Anpassung an Schäden an wassergebundenen Habitaten und Feuchtgebieten: Eine Anpassung wassergebundener Lebensräume mit einer besonderen Sensibilität gegenüber klimatischen Änderungen (z.B. Moore, Salzwiesen, kleine Bäche, Auen, Quellen) kann am Erhalt oder der Wiederherstellung dieser Lebensräume ansetzen.
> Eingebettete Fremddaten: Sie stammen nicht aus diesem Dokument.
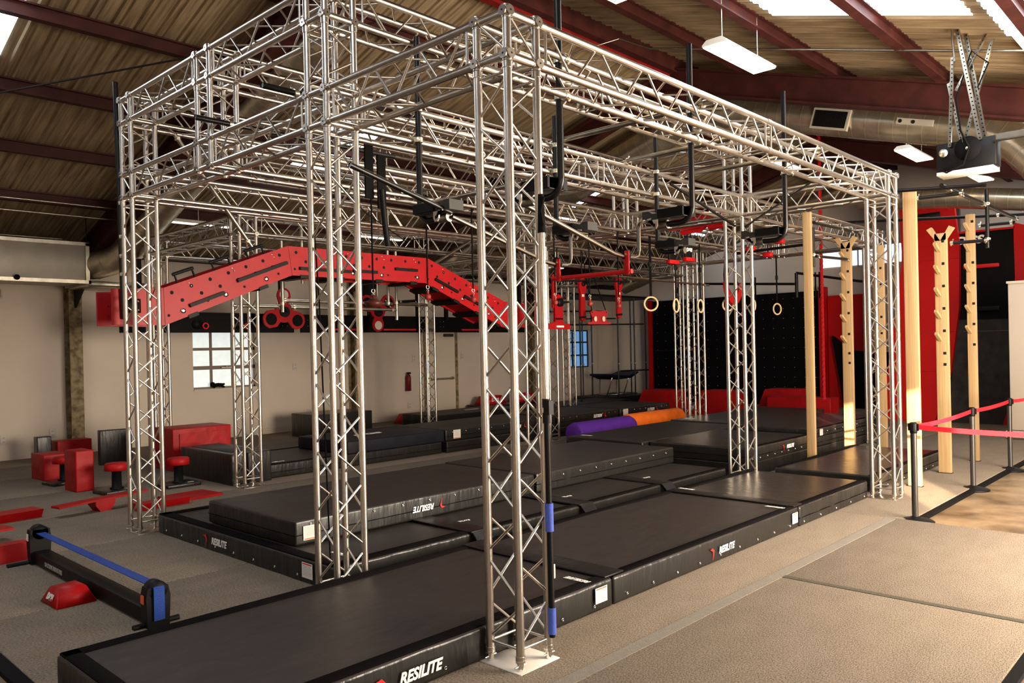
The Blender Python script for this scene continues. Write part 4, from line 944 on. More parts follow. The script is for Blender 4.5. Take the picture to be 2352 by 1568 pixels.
# pads with logo above the rings
for i, (x, z) in enumerate(((7.25, 3.22), (7.72, 3.29))):
    t = thing('hanging_pad_grip', ('left' if i == 0 else 'right')+' of two black hanging pads with a red foot above the gym rings', 'grip pad', (x, 3.57, z-.2))
    MB().rbox((x-.10, 3.54, z-.12), (x+.10, 3.57, z+.22), .006, 1).build('pad_body', BLKP, t)
    MB().rbox((x-.13, 3.50, z-.18), (x+.13, 3.58, z-.12), .006, 1).build('pad_foot', REDS, t)
    text('DGS', .075, (x, 3.537, z+.0), (1, 0, 0), (0, 0, 1), WHITEP, t, 'lettering', .3, .006, .001, 1.1)
rc = thing('red_padded_cylinder', 'large red padded cylinder high in the rig above the gym rings', 'padded cylinder', (7, 3, 3.6))
MB().tube((7.0, 3.42, 3.60), (7.0, 2.5, 3.59), .095, 20).build('cylinder_body', REDS, rc)
MB().path([(6.4, 2.85, 3.36), (6.4, 2.55, 3.37), (6.4, 2.45, 3.43), (6.4, 2.40, 3.37), (6.4, 2.2, 3.39)], .035, 10).build('hook_handle', REDS, rc)
for i, (y, z, lb) in enumerate(((2.88, 3.30, 'left'), (2.40, 3.37, 'right'), (2.60, 3.18, 'middle lower'))):
    t = thing('red_clamp_block', lb+' small red clamp block beside the middle right tower', 'clamp block', (8.5, y, z))
    MB().rbox((8.45, y-.07, z-.035), (8.55, y+.07, z+.035), .008, 1).build('clamp_body', REDS, t)
    MB().tube((8.5, y, z+.03), (8.5, y, z+.15), .012, 6).build('clamp_bolt', BLKP, t)
pipe('black pipe passing through the small red clamp blocks', (8.5, 3.2, 3.25), (8.5, 1.9, 3.28), .022, m=STEELB)
hs = thing('red_horseshoe_grip', 'red horseshoe shaped grip on a black frame beside the middle right tower', 'grip', (9.0, 3.5, 2.6))
pts = [(x, z) for x, z in [(.30*math.cos(a), .30*math.sin(a)*1.25) for a in [PI+PI*k/14 for k in range(15)]]]
pts2 = [(.19*math.cos(a), .19*math.sin(a)*1.25) for a in [2*PI-PI*k/14 for k in range(15)]]
MB().prism(pts+pts2, (9.0, 3.45, 2.83), (1, 0, 0), (0, 0, 1), (0, .05, 0)).build('horseshoe_plate', RED, hs)
MB().lathe([(.001, -.03), (.07, -.03), (.07, .0), (.001, .0)], (9.02, 3.44, 2.78), 16, 'Y').build('hub', BLKP, hs)
MB().path([(8.76, 3.47, 2.6), (8.72, 3.47, 2.95), (8.80, 3.49, 3.20), (9.0, 3.57, 3.43)], .028, 8).build('hanger_arm', BLKP, hs)
def strap_(label, p, q, w=.02):
    o = MB().path([p, q], w, 4).build('ratchet_strap', BLKRUB, None, p); return tag(o, label, 'strap')
strap_('thin black ratchet strap stretched down right to the farthest right cradle', (3.06, .9, 3.28), (4.08, .80, 2.98), .012); strap_('thin black ratchet strap climbing from the farthest right cradle to the front truss', (4.2, .75, 2.98), (4.75, .26, 3.45), .012)
for i, (x, z) in enumerate(((1.22, 3.6), (1.36, 3.52))):
    t = thing('hanging_webbing', ('left' if i == 0 else 'right')+' wide black hanging pad strap just right of the second tower', 'strap', (x, 3.0, z))
    MB().box((x-.045, 2.97, z-.38), (x+.045, 2.99, z+.12)).build('webbing', BLKRUB, t)
bk = thing('black_pole_sleeve', 'black angled grip bar between second tower and cannonball grips', 'grip bar', (1.45, 3.0, 2.9))
MB().path([(1.30, 2.9, 3.30), (1.33, 2.9, 2.98), (1.36, 2.9, 2.78)], .028, 8).build('grip_tube', BLKP, bk)
c1 = MB().path([(.35, 2.4, 3.3), (.9, 2.6, 3.0), (1.8, 3.2, 2.9), (2.3, 3.4, 3.0)], .005, 5).build('rope', BLKRUB, None, (.35, 2.4, 3.3)); tag(c1, 'thin dark rope sagging between second tower and the balls', 'rope')
c2 = MB().path([(.06, 2.14, 3.40), (.10, 2.10, 2.2), (.12, 2.06, .25)], .006, 6).build('rope', BLKRUB, None, (.1, 2.1, 3.4)); tag(c2, 'thin black cord hanging straight down inside the second tower', 'rope')

# ================================================================ BOARDS AND WHEELS ON THE FAR LEFT
def board(label, x0, x1, red=()):
    t = thing('hanging_board', label, 'obstacle board', ((x0+x1)/2, 10.95, 2.4))
    MB().box((x0, 10.95, 2.21), (x1, 11.0, 2.57)).build('board_panel', CLIMB, t)
    for x in (x0+.3, (x0+x1)/2, x1-.3) if x0 > 5 else (x0+.3, x1-.3): MB().box((x-.03, 10.86, 2.5), (x+.03, 10.95, 3.46)).build('hanger_strap', BLKP, t)
    for k in (x0+.15, x1-.25):
        mb = MB()
        for dx in (0, .1):
            for dz in (2.34, 2.46): mb.sphere((k+dx, 10.945, dz), .010, 6)
        mb.build('bolt_heads', CHROME, t, kind='stuff')
    for x, w in red: MB().rbox((x, 10.90, 2.25), (x+w, 10.95, 2.29), .006, 1).build('ledge', REDS, t)
    return t
b1 = board('long black obstacle board below the left end of the red arch', 1.9, 5.15)
for x in (3.35, 4.15): MB().ring((x, 10.92, 2.33), .05, .016, (1, 0, 0), (0, 0, 1), 14, 6).build('hook_grip', REDS, b1)
for x in (2.65, 3.2, 4.0): MB().lathe([(.001, -.05), (.09, -.03), (.09, 0), (.001, 0)], (x, 10.95, 2.36), 14, 'Y').build('round_hold', BLKP, b1)
board('long black obstacle board behind the second tower', 5.31, 8.55, ((5.9, .8), (7.3, .9)))
board('black obstacle board under the right end of the red arch', 8.8, 11.9, ((9.6, .9),))
def wheel(label, x, y, z, flip):
    t = thing('red_triangle_wheel', label, 'obstacle wheel', (x, y, z)); s_ = -1 if flip else 1
    c = [(0, .30*s_, .13), (-.27, -.16*s_, .16), (.27, -.18*s_, .16)]; hull = []
    import itertools
    P = []
    for cx, cz, r in c:
        for k in range(28): a = 2*PI*k/28; P.append((cx+r*math.cos(a), cz+r*math.sin(a)))
    ctr = (0, -.03*s_); out = []
    for k in range(72):
        a = 2*PI*k/72; dx, dz = math.cos(a), math.sin(a); best = 0
        for px, pz in P:
            vx, vz = px-ctr[0], pz-ctr[1]; pr = vx*dx+vz*dz
            if abs(vx*dz-vz*dx) < .02 and pr > best: best = pr
        base = .19
        out.append((ctr[0]+dx*max(best, base), ctr[1]+dz*max(best, base)))
    MB().prism(out, (x, y, z), (1, 0, 0), (0, 0, 1), (0, .04, 0)).build('wheel_plate', RED, t)
    for i, (cx, cz, r) in enumerate(c):
        m_ = (WALLP if i == 0 else CLIMB); MB().tube((x+cx, y-.003, z+cz), (x+cx, y-.001, z+cz), r*.70, 20).build('wheel_hole', m_, t)
    MB().tube((x, y-.03, z-.02), (x, y, z-.02), .10, 20).sphere((x+.02, y-.05, z), .03, 8).build('hub', BLKP, t)
    MB().tube((x, y+.02, z+.3), (x, y+.02, 3.42), .02, 8).build('hanger', ALU2, t)
    return t
wheel('red triangle wheel with three round lobes below the arch peak', 4.60, 10.35, 2.60, False)
wheel('inverted red wheel with a ring hole right of the second tower', 6.75, 10.35, 2.64, True)

# ================================================================ DUCTS, PLENUM, LAMPS, OPENER
SEAM = mat('bright_duct_seam', (.75, .68, .52), .3, .9)
def duct(label, pts, r, pitch=.21, name='spiral_duct'):
    t = thing(name, label, 'air duct', pts[0]); fine = []
    pts = [V(p) for p in pts]
    MB().path(pts, r, 32).build('duct_tube', DUCT, t)
    mb = MB(); acc = 0; rings = 0
    for a, b in zip(pts, pts[1:]):
        L = (b-a).length; d = (b-a).normalized(); s_ = pitch-acc
        while s_ < L:
            p = a+d*s_; mb.tube(p-d*.006, p+d*.006, r*1.02, 32, cap=False); s_ += pitch
        acc = (acc+L) % pitch
    mb.build('duct_seams', SEAM, t, kind='stuff')
    return t
z2 = lambda y, dr: zroof(y)-dr
def slope_pts(x, ya, yb, dr, n=8):
    ys_ = [ya+(yb-ya)*i/n for i in range(n+1)]; return [(x, y, min(zroof(y), zroof(YR)-.05)-dr) for y in ys_]
duct('spiral duct curving up from the sheet metal plenum box on the left', [(1.71, 12.2, 3.42), (1.88, 11.9, 3.42), (2.08, 11.5, 3.50), (2.2, 11.0, 3.72), (2.25, 10.4, zroof(10.4)-.64)]+slope_pts(2.25, 9.6, 5.3, .60, 5), .24)
d2 = duct('big spiral duct with a dark grille under the right roof slope', [(9.5, 12.4, 3.62)]+slope_pts(9.5, 11.5, 4.9, .56, 5)+[(9.5, 4.5, 5.98), (9.5, 4.0, 5.95), (9.5, 3.5, 5.83), (9.5, 2.4, 5.51), (9.5, 1.33, 5.20), (9.5, 0.2, 4.88), (9.5, -.25, 4.72), (9.48, -.65, 4.47), (9.4, -.95, 4.12), (9.3, -1.2, 3.7), (9.2, -1.5, 3.2)], .285)
fx = V((9.5-.29, 1.75, 5.25)); 
Rg = Matrix.Rotation(math.atan(.29), 3, 'X')
def ong(mb, lo, hi): return mb.box(lo, hi, R=Rg, c=(9.215, 1.85, 5.28))
ong(MB(), (-.03, -.30, -.16), (.03, .30, .16)).build('grille_frame', BOXG, d2); ong(MB(), (-.034, -.26, -.125), (-.028, .26, .125)).build('grille_recess', HOLE, d2)
mb = MB()
for k in range(22): ong(mb, (-.040, -.255+k*.024, -.125), (-.033, -.245+k*.024, .125))
mb.build('grille_slats', BLKP, d2, kind='stuff')
MB().box((-.01, -.26, -.045), (.012, .26, .045), R=Rg, c=(9.215, .62, 4.98)).build('access_plate', BOXG, d2, label='pale plate with two dark holes')
for dy in (.20, .02): MB().tube((9.20, .62+dy, 4.98+dy*.29), (9.206, .62+dy, 4.98+dy*.29), .028, 12).build('plate_hole', HOLE, d2)
d3 = duct('smaller spiral duct with a grille at the far right behind the red wall', [(13.6, 3.0, 4.70), (13.6, 1.2, 4.50), (13.6, -.5, 4.20), (13.6, -2.5, 3.85)], .20)
MB().box((13.38, -.45, 4.10), (13.41, -.05, 4.32)).build('grille_recess', HOLE, d3)
duct('spiral duct behind the rear rig near the far end wall', [(15.6, 10.5, 3.5), (15.6, 8.2, 4.2), (15.6, 5.2, 5.1), (15.6, 3.8, 5.4)], .2)
pn = thing('sheet_metal_plenum', 'grey sheet metal plenum box high on the left wall', 'air box', (.2, 12.4, 3.1))
MB().rbox((-3.0, 11.8, 3.12), (1.70, 13.0, 3.78), .01, 1).build('plenum_body', BOXG, pn)
MB().box((-3.0, 11.77, 3.08), (1.74, 11.80, 3.14)).box((1.70, 11.77, 3.08), (1.74, 13.0, 3.14)).box((1.66, 11.77, 3.14), (1.72, 11.80, 3.78)).box((-3.0, 11.77, 3.73), (1.72, 11.80, 3.79)).build('edge_angle', ALU2, pn)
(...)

Dazu zählen Renaturierungsmaßnahmen an Fließgewässern und Auen (z.B. ⁠Landnutzungsänderung⁠, Deichrückverlegung, Uferrückbau, Anschluss von Altarmen, ökologische Durchgängigkeit, Erreichung des guten ökologischen Zustands, Schaffung von Biotopverbünden) und Maßnahmen zur Bestandsicherung und Wiedervernässung von Hoch- und Niedermooren (z.B. Erhalt und Wiederherstellung natürlicher Wasserstände, Ausgleichszahlungen an Landwirte, Ankauf landwirtschaftlicher Flächen, Forschung zur nachhaltigen Moornutzung).
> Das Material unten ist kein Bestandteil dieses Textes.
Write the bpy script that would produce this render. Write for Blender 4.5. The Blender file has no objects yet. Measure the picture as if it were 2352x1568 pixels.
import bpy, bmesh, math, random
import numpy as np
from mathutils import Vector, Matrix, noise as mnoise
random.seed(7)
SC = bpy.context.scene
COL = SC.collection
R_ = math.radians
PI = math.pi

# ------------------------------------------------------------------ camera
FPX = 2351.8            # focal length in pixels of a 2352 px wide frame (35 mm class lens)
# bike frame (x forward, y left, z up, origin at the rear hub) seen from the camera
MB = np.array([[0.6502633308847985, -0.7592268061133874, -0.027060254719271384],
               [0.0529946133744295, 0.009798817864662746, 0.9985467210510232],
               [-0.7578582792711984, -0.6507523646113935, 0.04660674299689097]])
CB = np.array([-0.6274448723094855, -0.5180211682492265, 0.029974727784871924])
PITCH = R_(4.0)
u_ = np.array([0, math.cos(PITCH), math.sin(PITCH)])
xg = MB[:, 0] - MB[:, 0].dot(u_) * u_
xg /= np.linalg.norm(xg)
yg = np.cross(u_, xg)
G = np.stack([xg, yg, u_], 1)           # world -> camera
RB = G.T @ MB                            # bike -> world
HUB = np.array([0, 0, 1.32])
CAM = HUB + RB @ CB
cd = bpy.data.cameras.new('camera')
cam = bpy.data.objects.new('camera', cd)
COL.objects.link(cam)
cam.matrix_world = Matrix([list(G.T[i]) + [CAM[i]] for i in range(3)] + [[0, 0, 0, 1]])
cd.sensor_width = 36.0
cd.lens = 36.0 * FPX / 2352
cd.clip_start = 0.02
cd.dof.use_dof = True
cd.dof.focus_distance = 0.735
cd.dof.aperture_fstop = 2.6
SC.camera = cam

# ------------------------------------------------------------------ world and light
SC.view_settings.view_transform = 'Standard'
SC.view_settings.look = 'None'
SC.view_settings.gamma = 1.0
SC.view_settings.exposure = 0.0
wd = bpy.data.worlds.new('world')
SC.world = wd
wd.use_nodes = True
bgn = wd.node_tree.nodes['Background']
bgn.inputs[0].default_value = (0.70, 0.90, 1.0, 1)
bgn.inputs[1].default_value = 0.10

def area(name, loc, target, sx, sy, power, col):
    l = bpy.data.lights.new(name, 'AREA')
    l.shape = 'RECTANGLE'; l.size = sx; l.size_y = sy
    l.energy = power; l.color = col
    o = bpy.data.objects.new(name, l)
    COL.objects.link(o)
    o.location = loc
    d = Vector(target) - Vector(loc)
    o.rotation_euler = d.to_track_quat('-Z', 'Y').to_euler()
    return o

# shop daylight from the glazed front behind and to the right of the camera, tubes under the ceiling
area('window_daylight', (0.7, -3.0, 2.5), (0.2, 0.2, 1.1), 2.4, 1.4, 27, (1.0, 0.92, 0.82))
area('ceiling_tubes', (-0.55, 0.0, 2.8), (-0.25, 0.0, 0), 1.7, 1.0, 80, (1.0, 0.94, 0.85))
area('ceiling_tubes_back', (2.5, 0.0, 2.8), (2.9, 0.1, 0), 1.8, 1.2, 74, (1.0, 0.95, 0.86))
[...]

Anpassung an Schäden an Wäldern: Ein wesentliches Ziel von Maßnahmen zur Anpassung an die ⁠Klimawirkung⁠ „Schäden an Wäldern“ ist die Schaffung und dauerhafte Sicherung standortgerechter, naturnaher, strukturreicher, klimastabiler und ökologisch hochwertiger Waldökosysteme mit überwiegend heimischen Baumarten. Darunter fallen als Maßnahmen die Anlage von naturnahen Mischwäldern, die Förderung der natürlichen Verjüngung von Wäldern gegenüber der Pflanzung auf dafür geeigneten Standorten, die Ausrichtung der Höhe der Wildbestände und der Jagd an den Bedürfnissen der Wälder, Informationsverbreitung zum Ausmaß und den Auswirkungen des Klimawandels auf Waldökosysteme sowie die Intensivierung der Forschung zu den Wechselwirkungen von ⁠Klimawandel⁠, Schaderregern und abiotischer und biotischer Schadfaktoren und deren Einflüssen auf unsere Wälder.